U.S. Treasuries, issued by the U.S. Department of the Treasury, are renowned for their high safety and strong liquidity, making them a cornerstone among global safe-haven assets. Investing in Treasuries through ETFs allows investors to build a diverse bond portfolio at a low cost with flexible trading—an ideal way for newcomers to begin.
For 2025, U.S. Treasury yields are expected to exhibit short-term declines and ongoing long-term volatility. Short-term yields have fallen in response to anticipated rate cuts, while long-term yields remain volatile due to inflation and fiscal policy dynamics. Against this backdrop, investors tend to allocate across Treasury ETFs with various maturities to balance returns and manage risk more effectively.
New investors can diversify their funds between short-term and intermediate-term ETFs to help ensure a robust, stable portfolio.
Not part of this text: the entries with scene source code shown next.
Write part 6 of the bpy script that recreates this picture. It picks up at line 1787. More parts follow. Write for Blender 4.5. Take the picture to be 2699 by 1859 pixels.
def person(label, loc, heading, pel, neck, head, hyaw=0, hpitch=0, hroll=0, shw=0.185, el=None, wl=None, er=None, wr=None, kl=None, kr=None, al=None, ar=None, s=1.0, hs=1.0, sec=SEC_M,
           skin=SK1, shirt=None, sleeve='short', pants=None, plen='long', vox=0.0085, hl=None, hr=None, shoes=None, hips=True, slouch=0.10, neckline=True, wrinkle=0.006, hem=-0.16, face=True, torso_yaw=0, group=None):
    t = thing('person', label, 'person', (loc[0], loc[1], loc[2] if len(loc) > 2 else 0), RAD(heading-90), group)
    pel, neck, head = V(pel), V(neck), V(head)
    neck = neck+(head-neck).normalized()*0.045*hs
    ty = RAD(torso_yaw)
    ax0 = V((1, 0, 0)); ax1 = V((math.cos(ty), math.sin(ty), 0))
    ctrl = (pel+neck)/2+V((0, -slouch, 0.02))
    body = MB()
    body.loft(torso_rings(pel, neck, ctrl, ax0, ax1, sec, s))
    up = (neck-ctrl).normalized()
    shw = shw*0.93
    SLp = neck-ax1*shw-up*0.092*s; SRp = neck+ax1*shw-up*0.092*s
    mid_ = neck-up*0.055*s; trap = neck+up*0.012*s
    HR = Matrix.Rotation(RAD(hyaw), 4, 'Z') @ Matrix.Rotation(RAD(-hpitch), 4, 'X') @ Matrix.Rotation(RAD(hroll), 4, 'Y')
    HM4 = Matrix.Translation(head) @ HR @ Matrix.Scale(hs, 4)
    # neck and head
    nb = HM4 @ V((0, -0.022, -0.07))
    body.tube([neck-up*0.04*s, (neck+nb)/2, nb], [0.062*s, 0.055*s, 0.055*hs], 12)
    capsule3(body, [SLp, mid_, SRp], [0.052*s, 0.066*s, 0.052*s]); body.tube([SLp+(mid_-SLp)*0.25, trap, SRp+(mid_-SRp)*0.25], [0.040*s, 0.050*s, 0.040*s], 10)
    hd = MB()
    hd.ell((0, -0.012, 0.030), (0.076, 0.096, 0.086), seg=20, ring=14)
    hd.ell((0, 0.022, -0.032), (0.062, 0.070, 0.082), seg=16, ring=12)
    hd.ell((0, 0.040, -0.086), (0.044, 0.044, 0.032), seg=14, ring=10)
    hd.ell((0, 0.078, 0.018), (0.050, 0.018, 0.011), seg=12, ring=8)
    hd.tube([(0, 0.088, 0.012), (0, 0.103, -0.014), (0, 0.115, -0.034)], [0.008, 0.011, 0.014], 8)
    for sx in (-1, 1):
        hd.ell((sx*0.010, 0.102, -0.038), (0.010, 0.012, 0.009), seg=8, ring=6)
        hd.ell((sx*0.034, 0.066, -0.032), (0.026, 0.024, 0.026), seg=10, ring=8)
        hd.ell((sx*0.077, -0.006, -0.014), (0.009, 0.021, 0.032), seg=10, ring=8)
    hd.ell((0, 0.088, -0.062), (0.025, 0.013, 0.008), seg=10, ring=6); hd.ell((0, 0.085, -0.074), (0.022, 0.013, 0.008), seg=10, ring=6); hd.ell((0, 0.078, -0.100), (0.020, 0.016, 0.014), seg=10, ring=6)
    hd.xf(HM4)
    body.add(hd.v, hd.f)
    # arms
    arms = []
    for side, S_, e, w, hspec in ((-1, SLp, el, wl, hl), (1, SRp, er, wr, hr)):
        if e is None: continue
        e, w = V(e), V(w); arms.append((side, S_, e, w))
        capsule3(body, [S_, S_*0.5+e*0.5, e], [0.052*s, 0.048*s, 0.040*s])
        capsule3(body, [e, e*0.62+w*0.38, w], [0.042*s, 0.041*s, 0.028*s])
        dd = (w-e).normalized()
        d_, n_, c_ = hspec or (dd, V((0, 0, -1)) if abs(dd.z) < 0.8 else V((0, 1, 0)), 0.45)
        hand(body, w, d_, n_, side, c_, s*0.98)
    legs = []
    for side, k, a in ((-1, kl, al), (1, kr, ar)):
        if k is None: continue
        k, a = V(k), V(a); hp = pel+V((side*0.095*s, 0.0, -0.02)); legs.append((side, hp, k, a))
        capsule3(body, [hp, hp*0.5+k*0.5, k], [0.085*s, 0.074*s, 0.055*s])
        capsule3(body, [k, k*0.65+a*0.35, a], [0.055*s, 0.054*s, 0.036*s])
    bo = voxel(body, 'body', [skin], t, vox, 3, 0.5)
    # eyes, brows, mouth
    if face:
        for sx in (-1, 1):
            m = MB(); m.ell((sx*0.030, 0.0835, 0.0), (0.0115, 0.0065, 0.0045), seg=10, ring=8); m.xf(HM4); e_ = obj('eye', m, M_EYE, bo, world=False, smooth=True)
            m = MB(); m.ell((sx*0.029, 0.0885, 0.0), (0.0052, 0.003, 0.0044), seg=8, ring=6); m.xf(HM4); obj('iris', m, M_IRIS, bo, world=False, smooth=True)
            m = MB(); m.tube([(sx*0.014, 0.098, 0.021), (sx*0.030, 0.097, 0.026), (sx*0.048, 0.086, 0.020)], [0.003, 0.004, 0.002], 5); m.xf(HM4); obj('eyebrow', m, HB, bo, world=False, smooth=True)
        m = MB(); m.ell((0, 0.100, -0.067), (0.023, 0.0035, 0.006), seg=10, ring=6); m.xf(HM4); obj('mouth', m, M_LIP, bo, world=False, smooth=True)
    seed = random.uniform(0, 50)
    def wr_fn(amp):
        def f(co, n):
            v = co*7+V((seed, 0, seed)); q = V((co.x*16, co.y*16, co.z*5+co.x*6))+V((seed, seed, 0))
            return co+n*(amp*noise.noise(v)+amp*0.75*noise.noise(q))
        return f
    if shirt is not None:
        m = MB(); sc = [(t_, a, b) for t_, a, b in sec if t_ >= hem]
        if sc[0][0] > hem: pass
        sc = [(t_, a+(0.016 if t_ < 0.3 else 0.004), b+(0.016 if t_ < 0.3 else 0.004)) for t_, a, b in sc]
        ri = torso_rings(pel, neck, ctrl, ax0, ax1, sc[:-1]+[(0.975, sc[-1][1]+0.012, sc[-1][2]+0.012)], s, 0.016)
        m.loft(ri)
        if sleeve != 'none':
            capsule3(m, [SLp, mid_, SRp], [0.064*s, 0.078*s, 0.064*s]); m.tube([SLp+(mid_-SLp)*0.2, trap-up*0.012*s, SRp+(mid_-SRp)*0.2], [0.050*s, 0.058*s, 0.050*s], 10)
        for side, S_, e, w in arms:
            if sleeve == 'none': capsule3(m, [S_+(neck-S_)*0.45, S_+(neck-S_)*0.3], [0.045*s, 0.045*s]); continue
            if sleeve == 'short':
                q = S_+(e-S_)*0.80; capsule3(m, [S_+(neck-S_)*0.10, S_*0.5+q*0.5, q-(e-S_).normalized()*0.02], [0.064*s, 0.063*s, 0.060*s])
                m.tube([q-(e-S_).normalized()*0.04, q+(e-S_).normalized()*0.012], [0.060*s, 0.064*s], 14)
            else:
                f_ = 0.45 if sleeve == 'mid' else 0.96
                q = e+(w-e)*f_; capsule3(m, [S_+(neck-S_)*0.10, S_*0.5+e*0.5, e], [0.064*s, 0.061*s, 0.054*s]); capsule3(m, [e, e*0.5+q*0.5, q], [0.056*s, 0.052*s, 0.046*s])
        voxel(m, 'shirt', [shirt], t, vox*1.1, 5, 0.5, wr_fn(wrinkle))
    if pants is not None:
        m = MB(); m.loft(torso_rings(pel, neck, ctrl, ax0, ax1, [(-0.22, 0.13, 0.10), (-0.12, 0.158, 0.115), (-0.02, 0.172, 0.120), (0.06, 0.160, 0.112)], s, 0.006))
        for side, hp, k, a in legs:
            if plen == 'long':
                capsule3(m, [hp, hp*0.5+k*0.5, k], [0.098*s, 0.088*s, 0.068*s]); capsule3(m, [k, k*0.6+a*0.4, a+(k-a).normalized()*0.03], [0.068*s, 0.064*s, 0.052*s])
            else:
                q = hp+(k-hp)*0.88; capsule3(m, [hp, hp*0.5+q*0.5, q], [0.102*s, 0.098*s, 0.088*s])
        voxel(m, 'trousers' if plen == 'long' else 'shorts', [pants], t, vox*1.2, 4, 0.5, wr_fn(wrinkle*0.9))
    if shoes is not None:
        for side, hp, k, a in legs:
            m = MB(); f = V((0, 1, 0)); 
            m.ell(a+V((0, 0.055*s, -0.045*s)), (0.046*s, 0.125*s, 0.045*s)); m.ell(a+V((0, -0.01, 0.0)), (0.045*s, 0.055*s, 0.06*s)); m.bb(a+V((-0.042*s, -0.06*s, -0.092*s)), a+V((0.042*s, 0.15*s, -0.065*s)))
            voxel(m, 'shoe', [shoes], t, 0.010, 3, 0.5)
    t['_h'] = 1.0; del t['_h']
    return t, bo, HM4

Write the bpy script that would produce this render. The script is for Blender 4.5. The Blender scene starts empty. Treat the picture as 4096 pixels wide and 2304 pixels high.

If you expect a meaningful decline in interest rates, consider strategically increasing exposure to long-term ETFs. Always pay attention to ETF expense ratios, opting for low-cost options to maximize long-term returns.
While U.S. Treasury ETFs tend to be stable, they still carry interest rate, inflation, and currency risks. Long-term bonds are especially sensitive to rate changes and can experience significant price swings. Investors should regularly review their risk tolerance and market conditions to adjust ETF allocations and avoid excessive concentration in any single product.